## start

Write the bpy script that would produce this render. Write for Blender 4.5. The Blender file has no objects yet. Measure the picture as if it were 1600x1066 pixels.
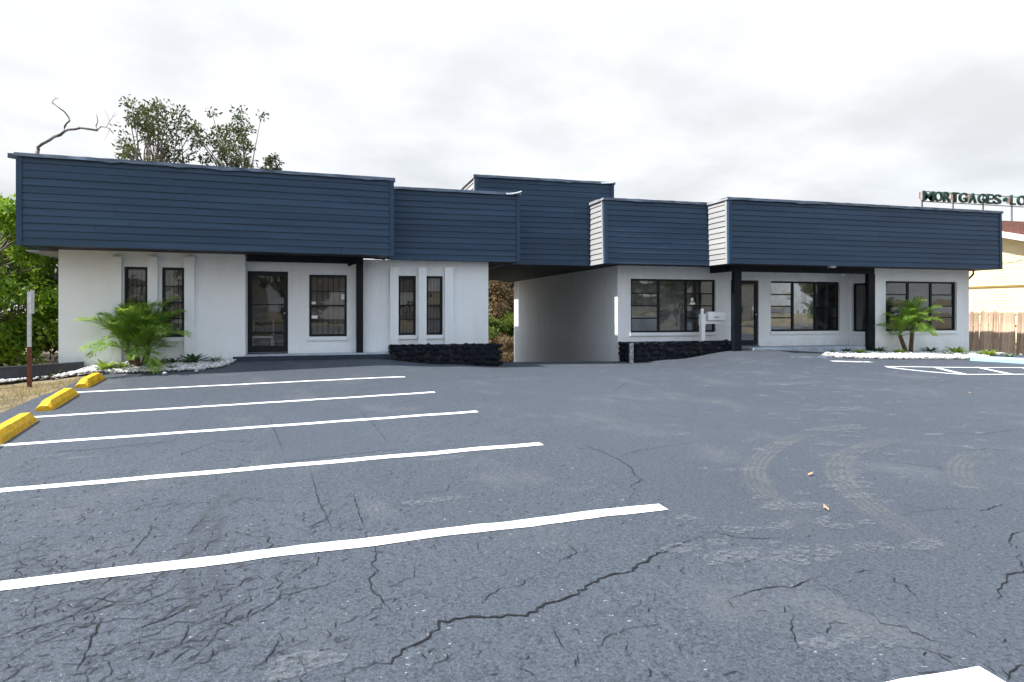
import bpy, bmesh, math, random
import numpy as np
from mathutils import Vector, Matrix

random.seed(7)
RNG = np.random.default_rng(7)
SC = bpy.context.scene
COL = SC.collection
R = math.radians

# ------------------------------------------------------------------ camera
F, CX, HY, CAMH, PSI = 1018.0, 800.0, 485.0, 1.45, R(15.4)
CP, SP = math.cos(PSI), math.sin(PSI)
cam_d = bpy.data.cameras.new('camera')
cam = bpy.data.objects.new('camera', cam_d); COL.objects.link(cam)
cam.location = (0, 0, CAMH); cam.rotation_euler = (R(90), 0, -PSI)
cam_d.sensor_width = 36; cam_d.lens = F / 1600 * 36; cam_d.shift_y = -48 / 1600
cam_d.clip_start = 0.05; cam_d.clip_end = 2000
SC.camera = cam

# ------------------------------------------------------------------ sky, sun, exposure
SUN_EL, SUN_BACK = R(50), R(0.6)
S = Vector((-math.cos(SUN_EL) * math.cos(SUN_BACK), math.cos(SUN_EL) * math.sin(SUN_BACK), math.sin(SUN_EL)))
W = bpy.data.worlds.new('World'); SC.world = W; W.use_nodes = True
wn, wl = W.node_tree.nodes, W.node_tree.links
wn.clear()
def wnode(t, **k):
    n = wn.new(t)
    for a, b in k.items(): setattr(n, a, b)
    return n
w_out = wnode('ShaderNodeOutputWorld'); w_bg = wnode('ShaderNodeBackground')
w_bg.inputs['Strength'].default_value = 0.1
w_sky = wnode('ShaderNodeTexSky', sky_type='NISHITA', sun_disc=False)
w_sky.sun_elevation = SUN_EL; w_sky.sun_rotation = R(-89); w_sky.dust_density = 1.0
w_tc = wnode('ShaderNodeTexCoord')
w_sep = wnode('ShaderNodeSeparateXYZ'); wl.new(w_tc.outputs['Generated'], w_sep.inputs[0])
def wmath(op, a, b=None, clamp=False):
    n = wnode('ShaderNodeMath', operation=op, use_clamp=clamp)
    for i, v in enumerate((a, b)):
        if v is None: continue
        if isinstance(v, (int, float)): n.inputs[i].default_value = v
        else: wl.new(v, n.inputs[i])
    return n.outputs[0]
zc = wmath('MAXIMUM', w_sep.outputs['Z'], 0.0)
den = wmath('ADD', zc, 0.22)
w_cmb = wnode('ShaderNodeCombineXYZ')
wl.new(wmath('DIVIDE', w_sep.outputs['X'], den), w_cmb.inputs[0])
wl.new(wmath('DIVIDE', w_sep.outputs['Y'], den), w_cmb.inputs[1])
def wnoise(scale, detail, rough, off):
    mp = wnode('ShaderNodeMapping'); mp.inputs['Location'].default_value = off
    wl.new(w_cmb.outputs[0], mp.inputs[0])
    n = wnode('ShaderNodeTexNoise'); n.inputs['Scale'].default_value = scale
    n.inputs['Detail'].default_value = detail; n.inputs['Roughness'].default_value = rough
    wl.new(mp.outputs[0], n.inputs['Vector']); return n.outputs['Fac']
n1 = wnoise(0.75, 6, 0.52, (3.1, 1.7, 0)); n2 = wnoise(1.5, 7, 0.5, (9.3, 4.2, 2))
def wmap(v, a, b, c, d):
    m = wnode('ShaderNodeMapRange', interpolation_type='SMOOTHSTEP')
    wl.new(v, m.inputs['Value'])
    for k, x in zip(('From Min', 'From Max', 'To Min', 'To Max'), (a, b, c, d)): m.inputs[k].default_value = x
    return m.outputs['Result']
cover = wmath('SUBTRACT', wmap(n1, 0.34, 0.54, 0.93, 0.99), wmap(zc, 0.36, 0.80, 0.0, 0.22), True)
bright = wmath('MULTIPLY', wmath('ADD', wmath('MULTIPLY', wmath('MULTIPLY', zc, zc), 6.2), 4.4), wmap(n2, 0.34, 0.62, 0.82, 1.06))
w_cc = wnode('ShaderNodeMix', data_type='RGBA', blend_type='MULTIPLY'); w_cc.inputs[0].default_value = 1
w_tint = wnode('ShaderNodeMix', data_type='RGBA'); wl.new(wmap(zc, 0.34, 0.85, 0.0, 1.0), w_tint.inputs[0])
w_tint.inputs[6].default_value = (0.965, 0.985, 1.015, 1); w_tint.inputs[7].default_value = (0.72, 0.93, 1.20, 1)
wl.new(w_tint.outputs[2], w_cc.inputs[6]); wl.new(bright, w_cc.inputs[7])
w_mix = wnode('ShaderNodeMix', data_type='RGBA')
wl.new(cover, w_mix.inputs[0]); wl.new(w_sky.outputs[0], w_mix.inputs[6]); wl.new(w_cc.outputs[2], w_mix.inputs[7])
wl.new(w_mix.outputs[2], w_bg.inputs['Color']); wl.new(w_bg.outputs[0], w_out.inputs['Surface'])

sun_d = bpy.data.lights.new('sun', 'SUN'); sun_d.energy = 3.8; sun_d.angle = R(0.6); sun_d.color = (1.0, 0.97, 0.92)
sun = bpy.data.objects.new('sun', sun_d); COL.objects.link(sun)
sun.rotation_euler = S.to_track_quat('Z', 'Y').to_euler(); sun.location = (-40, 5, 50)
vs = SC.view_settings
vs.view_transform = 'Standard'; vs.look = 'None'; vs.exposure = 1.12; vs.gamma = 1.0; vs.use_curve_mapping = False
SC.cycles.use_denoising = True
SC.cycles.max_bounces = 6; SC.cycles.transparent_max_bounces = 16
SC.cycles.caustics_reflective = False; SC.cycles.caustics_refractive = False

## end

Set the lines above down again, word for word, from the first through the one containing "R = math.radians"; pictures excluded.

Write the bpy script that would produce this render. Write for Blender 4.5. The Blender file has no objects yet. Measure the picture as if it were 1600x1066 pixels.
import bpy, bmesh, math, random
import numpy as np
from mathutils import Vector, Matrix

random.seed(7)
RNG = np.random.default_rng(7)
SC = bpy.context.scene
COL = SC.collection
R = math.radians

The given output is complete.